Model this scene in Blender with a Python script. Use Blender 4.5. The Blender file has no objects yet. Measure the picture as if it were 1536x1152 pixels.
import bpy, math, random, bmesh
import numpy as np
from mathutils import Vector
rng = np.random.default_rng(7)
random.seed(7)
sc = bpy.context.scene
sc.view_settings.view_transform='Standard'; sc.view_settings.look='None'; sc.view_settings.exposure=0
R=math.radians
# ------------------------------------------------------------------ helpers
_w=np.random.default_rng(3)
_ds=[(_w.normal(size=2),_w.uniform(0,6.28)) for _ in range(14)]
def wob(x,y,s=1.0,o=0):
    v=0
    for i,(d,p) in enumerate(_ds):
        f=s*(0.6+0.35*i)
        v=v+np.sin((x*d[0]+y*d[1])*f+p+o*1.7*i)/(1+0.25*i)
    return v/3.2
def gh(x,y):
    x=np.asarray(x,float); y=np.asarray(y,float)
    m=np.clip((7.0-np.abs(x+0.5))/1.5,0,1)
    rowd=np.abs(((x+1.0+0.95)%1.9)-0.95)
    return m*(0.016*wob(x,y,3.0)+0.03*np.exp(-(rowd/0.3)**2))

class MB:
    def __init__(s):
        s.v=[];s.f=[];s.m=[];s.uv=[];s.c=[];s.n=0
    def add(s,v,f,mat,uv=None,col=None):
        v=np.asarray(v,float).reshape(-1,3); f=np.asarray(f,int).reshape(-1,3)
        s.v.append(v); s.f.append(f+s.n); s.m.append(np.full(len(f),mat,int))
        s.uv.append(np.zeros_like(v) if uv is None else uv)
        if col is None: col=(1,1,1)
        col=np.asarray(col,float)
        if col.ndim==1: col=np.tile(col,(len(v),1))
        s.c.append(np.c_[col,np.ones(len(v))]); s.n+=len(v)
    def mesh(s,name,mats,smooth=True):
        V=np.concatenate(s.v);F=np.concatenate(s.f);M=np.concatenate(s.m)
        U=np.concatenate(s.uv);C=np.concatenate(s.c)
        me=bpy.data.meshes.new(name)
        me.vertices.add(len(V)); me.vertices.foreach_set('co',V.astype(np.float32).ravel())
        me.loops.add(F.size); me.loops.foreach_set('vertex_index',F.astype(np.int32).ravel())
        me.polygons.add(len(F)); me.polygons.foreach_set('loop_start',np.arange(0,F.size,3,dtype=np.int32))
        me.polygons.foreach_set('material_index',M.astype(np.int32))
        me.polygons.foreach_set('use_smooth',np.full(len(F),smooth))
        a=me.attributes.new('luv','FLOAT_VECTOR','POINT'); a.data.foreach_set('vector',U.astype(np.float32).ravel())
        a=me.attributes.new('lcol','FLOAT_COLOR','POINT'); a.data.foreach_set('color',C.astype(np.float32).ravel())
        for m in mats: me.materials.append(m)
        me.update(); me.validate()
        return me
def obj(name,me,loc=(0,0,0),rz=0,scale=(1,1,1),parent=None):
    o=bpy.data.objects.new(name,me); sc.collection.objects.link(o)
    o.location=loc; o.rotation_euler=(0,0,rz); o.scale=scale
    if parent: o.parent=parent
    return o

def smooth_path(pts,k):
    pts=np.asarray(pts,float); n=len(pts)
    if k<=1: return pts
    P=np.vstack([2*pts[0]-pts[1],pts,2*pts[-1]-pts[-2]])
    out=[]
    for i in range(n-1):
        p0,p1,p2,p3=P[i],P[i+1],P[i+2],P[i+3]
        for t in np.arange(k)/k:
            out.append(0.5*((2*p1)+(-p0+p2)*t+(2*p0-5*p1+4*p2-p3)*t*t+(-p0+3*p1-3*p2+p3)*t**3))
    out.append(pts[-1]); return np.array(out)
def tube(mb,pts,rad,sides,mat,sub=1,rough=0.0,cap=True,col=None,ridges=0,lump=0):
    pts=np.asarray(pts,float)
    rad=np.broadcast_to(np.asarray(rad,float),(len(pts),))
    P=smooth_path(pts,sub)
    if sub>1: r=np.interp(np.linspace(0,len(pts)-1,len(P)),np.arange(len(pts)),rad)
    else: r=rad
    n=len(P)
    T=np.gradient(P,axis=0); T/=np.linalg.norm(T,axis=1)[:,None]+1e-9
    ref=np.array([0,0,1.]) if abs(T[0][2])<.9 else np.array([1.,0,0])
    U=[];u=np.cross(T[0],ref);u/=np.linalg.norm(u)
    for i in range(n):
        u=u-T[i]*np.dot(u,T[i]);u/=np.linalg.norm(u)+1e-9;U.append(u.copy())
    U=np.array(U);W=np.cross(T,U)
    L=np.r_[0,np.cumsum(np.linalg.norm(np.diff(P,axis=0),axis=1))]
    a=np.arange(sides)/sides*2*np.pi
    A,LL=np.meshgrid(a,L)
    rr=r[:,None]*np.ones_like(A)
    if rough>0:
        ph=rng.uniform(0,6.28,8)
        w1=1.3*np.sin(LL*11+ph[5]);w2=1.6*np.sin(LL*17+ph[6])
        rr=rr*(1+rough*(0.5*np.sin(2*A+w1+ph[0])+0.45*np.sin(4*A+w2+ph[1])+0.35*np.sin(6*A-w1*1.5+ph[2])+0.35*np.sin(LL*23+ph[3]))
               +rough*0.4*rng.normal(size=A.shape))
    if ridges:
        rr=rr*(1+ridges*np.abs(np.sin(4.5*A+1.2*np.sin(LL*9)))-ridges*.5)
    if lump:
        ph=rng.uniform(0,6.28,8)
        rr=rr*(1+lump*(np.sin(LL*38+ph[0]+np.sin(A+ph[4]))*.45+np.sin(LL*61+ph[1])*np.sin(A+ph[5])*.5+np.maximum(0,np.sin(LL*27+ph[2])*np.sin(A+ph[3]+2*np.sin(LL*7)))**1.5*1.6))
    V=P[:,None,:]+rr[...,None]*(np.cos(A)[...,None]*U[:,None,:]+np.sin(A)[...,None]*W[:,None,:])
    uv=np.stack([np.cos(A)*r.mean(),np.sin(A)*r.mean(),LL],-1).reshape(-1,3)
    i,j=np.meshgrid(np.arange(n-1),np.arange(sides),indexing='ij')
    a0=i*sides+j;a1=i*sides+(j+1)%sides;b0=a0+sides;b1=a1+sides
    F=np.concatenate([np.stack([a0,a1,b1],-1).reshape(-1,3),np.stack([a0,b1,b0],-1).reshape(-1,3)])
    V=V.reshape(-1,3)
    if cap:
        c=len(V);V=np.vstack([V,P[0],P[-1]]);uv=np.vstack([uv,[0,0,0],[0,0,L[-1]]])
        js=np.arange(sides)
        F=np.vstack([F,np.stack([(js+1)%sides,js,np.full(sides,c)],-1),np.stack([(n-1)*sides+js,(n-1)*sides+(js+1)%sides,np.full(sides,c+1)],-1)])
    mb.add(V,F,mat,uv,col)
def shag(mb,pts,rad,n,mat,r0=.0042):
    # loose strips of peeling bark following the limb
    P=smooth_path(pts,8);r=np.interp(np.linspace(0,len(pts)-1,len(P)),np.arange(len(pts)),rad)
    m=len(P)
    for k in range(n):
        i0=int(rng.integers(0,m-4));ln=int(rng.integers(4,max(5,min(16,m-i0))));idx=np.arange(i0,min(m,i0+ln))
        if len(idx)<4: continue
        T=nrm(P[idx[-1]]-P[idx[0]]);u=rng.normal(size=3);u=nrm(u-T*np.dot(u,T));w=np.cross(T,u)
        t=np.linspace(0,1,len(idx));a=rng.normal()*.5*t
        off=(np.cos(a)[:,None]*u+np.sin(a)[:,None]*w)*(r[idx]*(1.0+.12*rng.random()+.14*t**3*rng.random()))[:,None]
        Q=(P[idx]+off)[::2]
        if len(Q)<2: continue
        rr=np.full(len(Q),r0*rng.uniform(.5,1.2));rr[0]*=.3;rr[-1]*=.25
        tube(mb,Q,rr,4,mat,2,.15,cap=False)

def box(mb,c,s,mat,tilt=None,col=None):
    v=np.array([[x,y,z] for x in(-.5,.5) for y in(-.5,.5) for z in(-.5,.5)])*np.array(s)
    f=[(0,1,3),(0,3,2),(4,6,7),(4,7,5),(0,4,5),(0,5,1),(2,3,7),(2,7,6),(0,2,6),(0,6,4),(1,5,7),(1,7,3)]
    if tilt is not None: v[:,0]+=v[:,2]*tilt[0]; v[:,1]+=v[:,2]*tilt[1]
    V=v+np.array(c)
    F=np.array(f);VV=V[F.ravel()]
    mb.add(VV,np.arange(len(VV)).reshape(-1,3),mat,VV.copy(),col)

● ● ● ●

◆ Work to complete
Everything from the first line above up to and including the line that contains "return m*(0.016*wob(x,y,3.0)+0.03*np.exp(-(rowd/0.3)**2))" should be printed exactly; please print only that.

◆ The output
Model this scene in Blender with a Python script. Use Blender 4.5. The Blender file has no objects yet. Measure the picture as if it were 1536x1152 pixels.
import bpy, math, random, bmesh
import numpy as np
from mathutils import Vector
rng = np.random.default_rng(7)
random.seed(7)
sc = bpy.context.scene
sc.view_settings.view_transform='Standard'; sc.view_settings.look='None'; sc.view_settings.exposure=0
R=math.radians
# ------------------------------------------------------------------ helpers
_w=np.random.default_rng(3)
_ds=[(_w.normal(size=2),_w.uniform(0,6.28)) for _ in range(14)]
def wob(x,y,s=1.0,o=0):
    v=0
    for i,(d,p) in enumerate(_ds):
        f=s*(0.6+0.35*i)
        v=v+np.sin((x*d[0]+y*d[1])*f+p+o*1.7*i)/(1+0.25*i)
    return v/3.2
def gh(x,y):
    x=np.asarray(x,float); y=np.asarray(y,float)
    m=np.clip((7.0-np.abs(x+0.5))/1.5,0,1)
    rowd=np.abs(((x+1.0+0.95)%1.9)-0.95)
    return m*(0.016*wob(x,y,3.0)+0.03*np.exp(-(rowd/0.3)**2))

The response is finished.